Point 115. Le projet socialiste idéal
1. Dans ses principes, le socialisme conduit à une anti-économie puisqu’il préconise, pour établir enfin l’égalité, la suppression de la propriété privée, cause première à ses yeux de tous les maux de la société capitaliste. Il s’en prend aussi à tout pouvoir privé, de gestion des entreprises, d’orientation des investissements, de planification. Une réelle démocratie économique suppose, pour un socialiste moderne, la propriété collective des grands et petits moyens de production, des capitaux, des terres, mais aussi l’autogestion des entreprises par les travailleurs, à tous les échelons, jusqu’à l’échelon suprême, celui de l’économie nationale par le peuple tout entier.
2. En outre, l’égalité des biens exige une juste répartition des richesses et une continuelle redistribution des revenus. Cette nouvelle exigence socialiste devrait conduire logiquement à condamner le marché et à envisager radicalement sa suppression avec, pour corollaire, celle de la monnaie et, finalement, l’extirpation de l’idée même de profit du cœur de l’homme. Alors, les hommes n’auront plus entre eux de rapports marchands, ils ne seront plus conduits par l’intérêt égoïste, mais par le sens de l’intérêt collectif ; la « société conviviale » (Ivan Illitch), qui est l’idéal socialiste, naîtra.
3. Or, le marché est l’appareil essentiel, l’argent est l’élément fluide, l’intérêt individuel est le premier moteur de la vie économique. Supprimer ces trois éléments, on se demande ce qui subsistera des rapports humains naturels et traditionnels. Et si le socialisme a raison contre le capitalisme dont il stigmatise l’injustice foncière, ce dernier retrouve son avantage en défendant l’inévitable marché et en mettant au défi les socialistes de nourrir le peuple aussi bien ou mieux que lui, et par quels moyens ?
4. Cette incapacité du socialisme à intégrer le marché le condamne à briller surtout dans l’opposition électorale et parlementaire, fructueuse et sans risque. S’il prend quelque temps le pouvoir, il se donne le beau rôle, en distribuant et gaspillant ce qu’ont épargné avant lui des gouvernements conservateurs. Loin des responsabilités politiques et économiques, tapi dans les administrations et les syndicats, il se nourrit de chimères et bâtit dans l’utopie des modèles de société où les hommes n’ont plus de passions à maîtriser ni de corps à nourrir. Mais de structures économiques, de mécanismes de production, de régulation des échanges, point !
5. Lorsqu’il sera pressé d’agir, le socialisme fera appel à l’État. Il engendre nécessairement l’étatisme. Il s’incarne en totalitarisme politique. C’est la logique d’une démocratie intégrale dans laquelle le peuple se fait justice, se gouverne et s’administre en tous domaines par l’État qu’il se donne. L’État, émanation du peuple, gouvernant par le peuple, est l’infaillible protecteur et gestionnaire de la nation. C’est d’une parfaite logique et d’une aveugle foi démocratique.

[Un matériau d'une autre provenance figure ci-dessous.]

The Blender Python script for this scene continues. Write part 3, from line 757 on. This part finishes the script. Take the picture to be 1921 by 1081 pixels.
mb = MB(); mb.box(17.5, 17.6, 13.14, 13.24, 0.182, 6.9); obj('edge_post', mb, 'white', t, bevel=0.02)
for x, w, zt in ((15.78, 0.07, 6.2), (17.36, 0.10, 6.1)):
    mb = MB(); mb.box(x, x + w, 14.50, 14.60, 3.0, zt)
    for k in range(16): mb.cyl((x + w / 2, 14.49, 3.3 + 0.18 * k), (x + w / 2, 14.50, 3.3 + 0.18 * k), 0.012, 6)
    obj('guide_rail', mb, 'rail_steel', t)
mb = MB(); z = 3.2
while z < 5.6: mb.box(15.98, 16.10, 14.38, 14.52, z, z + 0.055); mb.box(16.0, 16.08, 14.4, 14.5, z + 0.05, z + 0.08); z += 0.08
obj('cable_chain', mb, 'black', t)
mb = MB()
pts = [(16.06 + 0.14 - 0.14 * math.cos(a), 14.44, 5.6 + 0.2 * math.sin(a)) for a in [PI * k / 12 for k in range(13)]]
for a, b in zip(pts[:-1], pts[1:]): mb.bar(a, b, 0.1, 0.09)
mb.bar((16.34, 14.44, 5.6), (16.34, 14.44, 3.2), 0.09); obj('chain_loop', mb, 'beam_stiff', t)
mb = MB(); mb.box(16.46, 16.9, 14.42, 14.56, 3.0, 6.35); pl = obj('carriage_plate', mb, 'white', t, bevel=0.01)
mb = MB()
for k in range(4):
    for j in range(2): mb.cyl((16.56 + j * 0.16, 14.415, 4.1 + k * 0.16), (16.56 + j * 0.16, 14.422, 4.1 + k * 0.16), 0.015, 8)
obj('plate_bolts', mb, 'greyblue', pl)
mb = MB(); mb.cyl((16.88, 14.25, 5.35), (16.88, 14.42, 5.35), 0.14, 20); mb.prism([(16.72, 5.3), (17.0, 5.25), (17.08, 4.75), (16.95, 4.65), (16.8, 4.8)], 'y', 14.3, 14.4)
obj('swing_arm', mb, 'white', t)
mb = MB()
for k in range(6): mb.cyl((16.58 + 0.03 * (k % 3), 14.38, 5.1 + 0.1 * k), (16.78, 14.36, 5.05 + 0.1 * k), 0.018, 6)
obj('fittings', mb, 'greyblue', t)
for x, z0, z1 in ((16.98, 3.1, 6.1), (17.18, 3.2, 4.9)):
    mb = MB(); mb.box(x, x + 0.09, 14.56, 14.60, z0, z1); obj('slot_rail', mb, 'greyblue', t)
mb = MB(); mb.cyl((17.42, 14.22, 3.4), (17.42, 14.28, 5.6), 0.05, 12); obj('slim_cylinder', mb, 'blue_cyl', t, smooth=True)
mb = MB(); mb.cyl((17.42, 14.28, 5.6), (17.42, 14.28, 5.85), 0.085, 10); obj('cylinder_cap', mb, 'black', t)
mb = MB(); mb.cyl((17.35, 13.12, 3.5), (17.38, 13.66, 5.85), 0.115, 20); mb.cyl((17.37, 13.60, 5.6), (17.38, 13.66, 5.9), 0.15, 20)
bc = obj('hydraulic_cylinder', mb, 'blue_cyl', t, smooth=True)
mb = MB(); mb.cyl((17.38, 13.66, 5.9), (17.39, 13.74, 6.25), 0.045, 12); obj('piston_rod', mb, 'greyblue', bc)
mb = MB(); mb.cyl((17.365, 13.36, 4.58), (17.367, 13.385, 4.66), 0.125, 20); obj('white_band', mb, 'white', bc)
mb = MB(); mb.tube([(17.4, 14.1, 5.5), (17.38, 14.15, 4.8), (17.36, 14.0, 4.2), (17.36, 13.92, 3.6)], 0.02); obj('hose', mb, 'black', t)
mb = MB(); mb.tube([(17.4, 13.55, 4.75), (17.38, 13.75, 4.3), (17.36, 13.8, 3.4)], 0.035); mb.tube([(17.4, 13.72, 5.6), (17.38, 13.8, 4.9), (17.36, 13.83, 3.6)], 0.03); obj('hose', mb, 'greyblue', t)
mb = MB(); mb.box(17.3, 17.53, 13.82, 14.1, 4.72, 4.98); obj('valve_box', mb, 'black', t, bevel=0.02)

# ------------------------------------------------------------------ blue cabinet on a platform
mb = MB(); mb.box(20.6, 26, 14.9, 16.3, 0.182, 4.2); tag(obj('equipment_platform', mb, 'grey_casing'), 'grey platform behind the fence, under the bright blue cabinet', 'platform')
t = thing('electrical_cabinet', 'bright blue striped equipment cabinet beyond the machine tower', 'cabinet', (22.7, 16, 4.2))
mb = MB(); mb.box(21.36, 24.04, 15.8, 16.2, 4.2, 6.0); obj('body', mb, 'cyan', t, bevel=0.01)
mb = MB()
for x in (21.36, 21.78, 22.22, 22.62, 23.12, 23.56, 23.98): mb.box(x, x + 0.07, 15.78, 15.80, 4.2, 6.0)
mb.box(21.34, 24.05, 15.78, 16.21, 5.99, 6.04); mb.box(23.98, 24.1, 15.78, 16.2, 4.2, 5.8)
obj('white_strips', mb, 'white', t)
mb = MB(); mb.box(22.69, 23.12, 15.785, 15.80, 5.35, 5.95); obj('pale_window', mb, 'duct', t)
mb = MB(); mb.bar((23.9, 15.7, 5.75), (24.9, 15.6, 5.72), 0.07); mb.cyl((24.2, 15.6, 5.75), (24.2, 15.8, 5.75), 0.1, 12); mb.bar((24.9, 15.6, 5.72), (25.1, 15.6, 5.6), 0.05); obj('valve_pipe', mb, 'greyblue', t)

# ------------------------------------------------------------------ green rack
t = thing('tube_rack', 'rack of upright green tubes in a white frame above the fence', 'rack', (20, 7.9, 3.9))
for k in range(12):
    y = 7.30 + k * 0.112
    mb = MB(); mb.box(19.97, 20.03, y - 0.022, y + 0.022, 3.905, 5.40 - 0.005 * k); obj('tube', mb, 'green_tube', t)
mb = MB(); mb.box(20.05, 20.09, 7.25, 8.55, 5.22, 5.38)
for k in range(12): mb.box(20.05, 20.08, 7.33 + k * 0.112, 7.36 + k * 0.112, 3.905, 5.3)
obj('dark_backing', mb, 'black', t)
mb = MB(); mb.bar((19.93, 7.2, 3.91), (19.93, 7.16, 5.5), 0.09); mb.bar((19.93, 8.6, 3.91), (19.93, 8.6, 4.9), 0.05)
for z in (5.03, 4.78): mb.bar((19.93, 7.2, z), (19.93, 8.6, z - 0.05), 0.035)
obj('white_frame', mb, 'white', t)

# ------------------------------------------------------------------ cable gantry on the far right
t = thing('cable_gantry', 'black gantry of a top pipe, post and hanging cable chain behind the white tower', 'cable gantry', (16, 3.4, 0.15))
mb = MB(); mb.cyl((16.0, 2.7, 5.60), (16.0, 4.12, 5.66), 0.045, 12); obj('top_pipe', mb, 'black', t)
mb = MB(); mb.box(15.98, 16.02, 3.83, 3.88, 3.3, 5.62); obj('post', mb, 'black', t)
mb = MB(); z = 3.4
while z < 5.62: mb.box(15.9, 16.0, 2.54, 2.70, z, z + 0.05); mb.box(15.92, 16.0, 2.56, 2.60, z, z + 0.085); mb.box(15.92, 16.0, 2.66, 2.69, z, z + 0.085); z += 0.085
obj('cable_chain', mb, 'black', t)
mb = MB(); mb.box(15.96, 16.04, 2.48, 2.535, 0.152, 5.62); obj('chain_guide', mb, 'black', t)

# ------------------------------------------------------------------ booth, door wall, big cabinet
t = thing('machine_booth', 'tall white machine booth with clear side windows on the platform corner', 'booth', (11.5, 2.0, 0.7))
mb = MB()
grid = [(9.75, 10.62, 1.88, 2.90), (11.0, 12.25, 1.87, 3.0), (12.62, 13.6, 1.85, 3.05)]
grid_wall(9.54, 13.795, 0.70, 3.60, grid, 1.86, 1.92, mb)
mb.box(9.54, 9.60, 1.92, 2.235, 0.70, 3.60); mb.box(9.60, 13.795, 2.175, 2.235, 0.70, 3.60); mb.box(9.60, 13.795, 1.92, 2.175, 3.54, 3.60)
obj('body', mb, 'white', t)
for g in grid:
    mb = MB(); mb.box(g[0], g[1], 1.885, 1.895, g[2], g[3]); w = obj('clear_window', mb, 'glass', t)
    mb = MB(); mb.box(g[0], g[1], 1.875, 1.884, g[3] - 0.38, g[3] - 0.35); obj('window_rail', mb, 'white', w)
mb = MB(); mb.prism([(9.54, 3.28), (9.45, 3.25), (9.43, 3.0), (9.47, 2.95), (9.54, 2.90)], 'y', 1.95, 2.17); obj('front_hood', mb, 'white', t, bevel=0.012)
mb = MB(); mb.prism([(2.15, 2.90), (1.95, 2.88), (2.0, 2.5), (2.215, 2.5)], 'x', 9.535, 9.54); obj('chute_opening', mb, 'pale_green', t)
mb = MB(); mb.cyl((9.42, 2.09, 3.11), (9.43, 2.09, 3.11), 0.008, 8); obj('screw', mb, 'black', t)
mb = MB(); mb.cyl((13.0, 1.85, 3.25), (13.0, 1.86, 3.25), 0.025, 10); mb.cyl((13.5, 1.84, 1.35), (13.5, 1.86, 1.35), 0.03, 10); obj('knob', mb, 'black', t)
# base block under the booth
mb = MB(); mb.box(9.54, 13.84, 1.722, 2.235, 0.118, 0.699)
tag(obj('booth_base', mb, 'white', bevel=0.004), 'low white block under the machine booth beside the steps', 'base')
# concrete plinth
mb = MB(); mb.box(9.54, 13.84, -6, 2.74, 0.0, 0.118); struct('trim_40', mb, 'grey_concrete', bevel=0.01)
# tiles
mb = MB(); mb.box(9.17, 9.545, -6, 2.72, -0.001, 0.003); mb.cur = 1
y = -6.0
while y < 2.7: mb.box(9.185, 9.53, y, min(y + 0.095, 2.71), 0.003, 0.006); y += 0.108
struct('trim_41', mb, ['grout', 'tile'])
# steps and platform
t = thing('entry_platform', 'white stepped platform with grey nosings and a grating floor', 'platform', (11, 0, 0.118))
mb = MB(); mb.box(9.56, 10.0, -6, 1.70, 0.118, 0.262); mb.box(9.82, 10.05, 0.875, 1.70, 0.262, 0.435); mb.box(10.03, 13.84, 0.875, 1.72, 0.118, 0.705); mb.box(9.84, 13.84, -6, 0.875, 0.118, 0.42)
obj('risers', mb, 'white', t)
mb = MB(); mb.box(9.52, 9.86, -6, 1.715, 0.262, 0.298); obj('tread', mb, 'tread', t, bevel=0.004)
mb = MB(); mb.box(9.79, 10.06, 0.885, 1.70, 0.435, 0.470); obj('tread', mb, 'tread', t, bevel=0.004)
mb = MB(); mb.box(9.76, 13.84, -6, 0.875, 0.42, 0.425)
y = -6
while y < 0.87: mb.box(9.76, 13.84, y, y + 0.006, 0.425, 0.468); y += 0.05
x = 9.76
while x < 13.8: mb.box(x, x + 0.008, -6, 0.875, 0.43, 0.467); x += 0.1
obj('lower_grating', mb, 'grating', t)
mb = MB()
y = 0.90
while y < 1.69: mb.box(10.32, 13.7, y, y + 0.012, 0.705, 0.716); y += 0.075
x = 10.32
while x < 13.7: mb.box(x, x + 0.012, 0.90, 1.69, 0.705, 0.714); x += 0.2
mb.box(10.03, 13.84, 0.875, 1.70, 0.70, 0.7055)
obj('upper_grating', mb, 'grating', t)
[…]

6. L’État justicier fait droit aux exigences du peuple. Il supprime la propriété privée et tout pouvoir de gestion économique privé. L’État propriétaire se constitue administrateur de la richesse publique et, seul pouvoir social, il est le gestionnaire de toute l’activité économique. Le sens de l’intérêt général, que l’État démocratique possède par définition, lui donne compétence et prudence ; il remplace donc parfaitement toute la délicate mécanique du libre marché et sa subtile régulation par la classe capitaliste. Plus de spéculation financière, plus de recherche du profit maximum, plus de confrontation de l’offre et de la demande, plus de concurrence anarchique ! La gestion étatique est parfaite. Une bureaucratie fonctionnarisée récolte et classe les informations et détermine les besoins réels de la collectivité, une technocratie d’État fixe les objectifs et modalités de la production par des séries de plans qui assurent la satisfaction exacte des besoins, sans pénurie, sans excédents, sans gaspillage.